GLOBAL A Mixed Bag

Closing the input stage of the World Humanitarian Summit

By Gareth Price-Jones, CARE’s Senior Humanitarian Policy Coordinator

I’ve been privileged to join the final World Humanitarian Summit Regional Consultation in South and Central Asia this week in Dushanbe, Tajikistan, and all in all it has been a mixed bag.

As my colleague Barbara Jackson reported from the Europe Consultation here, the process can be problematic, and this time we’ve again had our share of contributors who have a set line they want to get included, whether or not it contributes to the discussion at hand (Full disclosure: ours concerns the criticality of an integrated approach to gender in response). However, lessons have been learnt and the agenda has given us space to engage in more depth than was the case in earlier consultations. We’ve also been building on that work, with summaries of earlier consultations ready to hand and a willingness to defer to the work already done where there is a close similarity.

This consultation is one of the smaller ones, with 132 participants, but it’s still a big and very diverse group ranging from Foreign and Disaster Management Ministry representatives, NGO types like me, many UN colleagues and a too-small smattering of inspirational people from small local organisations, youth groups and affected communities. As someone who has worked in the region for many years, I’ve enjoyed meeting old friends and catching up on developments, but getting such a diverse group to agree a few prioritised objectives at the next big meeting in October will not be easy.

Who’s a donor and who’s not?

The challenge remains ensuring that our often jargon-filled discussions result in concrete propositions that will genuinely change things for affected people. One of the proposals I was most excited about is a call to better capture the resources affected countries spend on humanitarian assistance within their own borders, to their own people and refugees.
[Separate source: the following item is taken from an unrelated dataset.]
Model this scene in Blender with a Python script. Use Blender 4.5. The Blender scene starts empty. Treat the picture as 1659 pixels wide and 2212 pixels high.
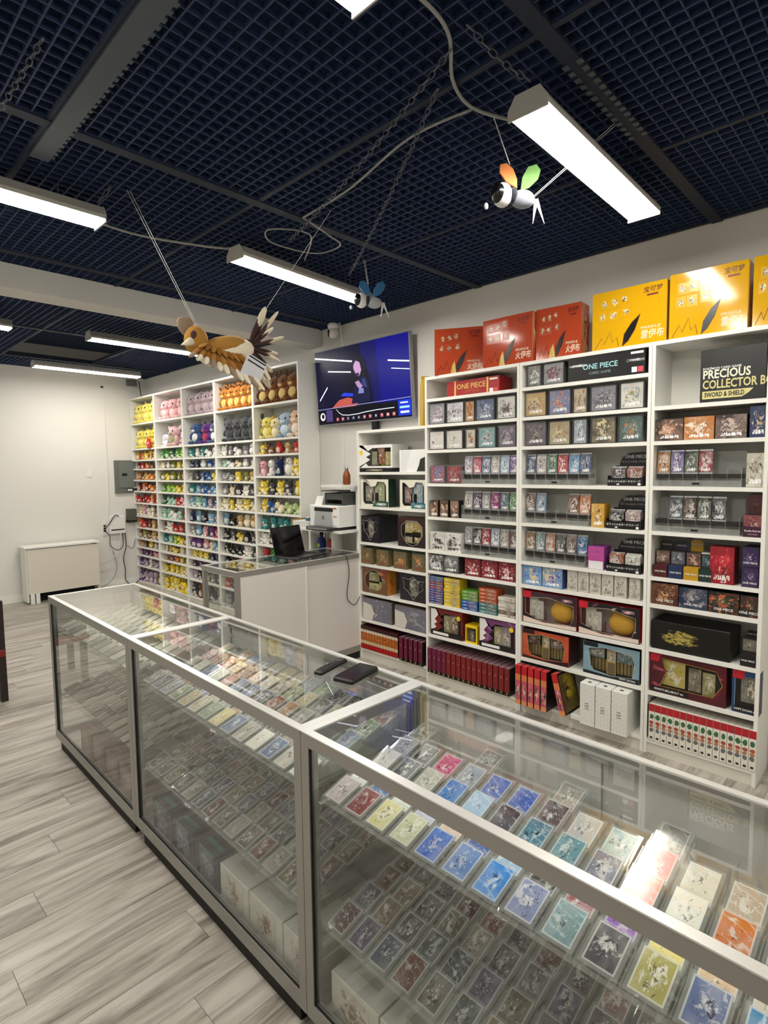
import bpy, math, random
from mathutils import Vector, Matrix
PI = math.pi
random.seed(11)
scene = bpy.context.scene
C = scene.collection

# ------------------------------------------------------------------ camera, world, exposure
F_PX, IMG_W, IMG_H = 1224.73, 1659.0, 2212.0
YAW, PITCH, ROLL, CAM_Z = 0.8005, -0.0775, -0.0121, 1.6886
cam = bpy.data.cameras.new('camera')
cam.sensor_fit = 'VERTICAL'
cam.sensor_height = 36.0
cam.lens = 36.0 * F_PX / IMG_H
cam.clip_start = 0.02
cam_o = bpy.data.objects.new('camera', cam)
C.objects.link(cam_o)
fw = Vector((math.sin(YAW) * math.cos(PITCH), math.cos(YAW) * math.cos(PITCH), math.sin(PITCH)))
rt = Vector((math.cos(YAW), -math.sin(YAW), 0))
up = rt.cross(fw)
r2 = rt * math.cos(ROLL) + up * math.sin(ROLL)
u2 = -rt * math.sin(ROLL) + up * math.cos(ROLL)
mw = Matrix.Identity(4)
for i in range(3):
    mw[i][0], mw[i][1], mw[i][2] = r2[i], u2[i], -fw[i]
mw[2][3] = CAM_Z
cam_o.matrix_world = mw
scene.camera = cam_o

world = bpy.data.worlds.new('world')
scene.world = world
world.use_nodes = True
world.node_tree.nodes['Background'].inputs[0].default_value = (0.55, 0.6, 0.68, 1)
world.node_tree.nodes['Background'].inputs[1].default_value = 0.02

vs = scene.view_settings
vs.view_transform = 'Standard'
vs.look = 'None'
vs.gamma = 1.0
vs.exposure = 1.52
vs.use_curve_mapping = False
scene.cycles.transparent_max_bounces = 28
scene.cycles.max_bounces = 5
scene.cycles.diffuse_bounces = 3
scene.cycles.glossy_bounces = 3
scene.cycles.use_light_tree = False
scene.cycles.adaptive_threshold = 0.04
LAMP = 16.5           # strength of the fluorescent diffusers

# ------------------------------------------------------------------ helpers
def lin(v):
    v /= 255.0
    return v / 12.92 if v <= 0.04045 else ((v + 0.055) / 1.055) ** 2.4

def col(r, g=None, b=None):
    if isinstance(r, str):
        r, g, b = int(r[0:2], 16), int(r[2:4], 16), int(r[4:6], 16)
    elif g is None:
        r, g, b = r
    return (lin(r), lin(g), lin(b), 1.0)

MATS = {}
def mat(name, c, rough=0.6, metal=0.0, spec=0.5, emit=None, estr=0.0):
    if name in MATS:
        return MATS[name]
    m = bpy.data.materials.new(name)
    m.use_nodes = True
    b = m.node_tree.nodes['Principled BSDF']
    b.inputs['Base Color'].default_value = col(c)
    b.inputs['Roughness'].default_value = rough
    b.inputs['Metallic'].default_value = metal
    b.inputs['Specular IOR Level'].default_value = spec
    if emit:
        b.inputs['Emission Color'].default_value = col(emit)
        b.inputs['Emission Strength'].default_value = estr
    MATS[name] = m
    return m

def hexmat(h, rough=0.55, metal=0.0):
    return mat('paint_%s_%d_%d' % (h, rough * 100, metal * 100), h, rough, metal)

class N:
    """tiny node-graph helper"""
    def __init__(s, m):
        s.t = m.node_tree
        s.n = s.t.nodes
    def new(s, kind, **kw):
        o = s.n.new(kind)
        for k, v in kw.items():
            setattr(o, k, v)
        return o
    def link(s, a, b):
        s.t.links.new(a, b)
    def math(s, op, a, b=None, c=None):
        o = s.new('ShaderNodeMath', operation=op)
        for i, x in enumerate((a, b, c)):
            if x is None:
                continue
            if isinstance(x, (int, float)):
                o.inputs[i].default_value = x
            else:
                s.link(x, o.inputs[i])
        return o.outputs[0]
    def mix(s, f, a, b):
        o = s.new('ShaderNodeMix', data_type='RGBA')
        for i, x in ((0, f), (6, a), (7, b)):
            if isinstance(x, (int, float)):
                o.inputs[i].default_value = x
            elif isinstance(x, tuple):
                o.inputs[i].default_value = x
            else:
                s.link(x, o.inputs[i])
        return o.outputs[2]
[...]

Doing this sounds like boring accounting, but could potentially change the dynamic from supplicant ‘poor’ countries requesting assistance from the ‘rich’ world, to a much more balanced recognition that we’re all part of a global partnership to address global humanitarian challenges – affected countries such as Ethiopia, Jordan, Lebanon, Kenya and Pakistan who have hosted multi-million refugee populations, sometimes for decades, would almost certainly be recognised as major donors, something that would put Europe’s current ‘refugee crisis’ in context. It could be a real game-changer.

Other sessions were less inspirational, but as one participant pointed out to me, the networks, discussions and new thinking this process has fostered are already driving change amongst humanitarians – for our part CARE recently updated our humanitarian strategy to reflect the changing humanitarian world.

A call to global leaders: address the root causes!

With the old chestnut that ‘there are no humanitarian solutions to humanitarian issues’ increasingly bandied about, there is a shared recognition that even with the most innovative financing solutions and cost-effective, high-tech methods of delivery, no amount of aid can meet the needs of people in place like Pakistan, Bangladesh, Yemen, Syria and South Sudan. Only a political commitment by UN Member States to prepare for disasters and push through political solutions to the conflicts will do the job to anything like the levels required.

Personally, I’m increasingly convinced that the real achievement of the World Humanitarian Summit will not be tweaks to the humanitarian ‘system’ – rather, it must be coordinating a strident and discomfiting call from humanitarians everywhere to global political leaders that galvanises the world into addressing the political root causes that result in the ‘cascade of catastrophes’ we face today.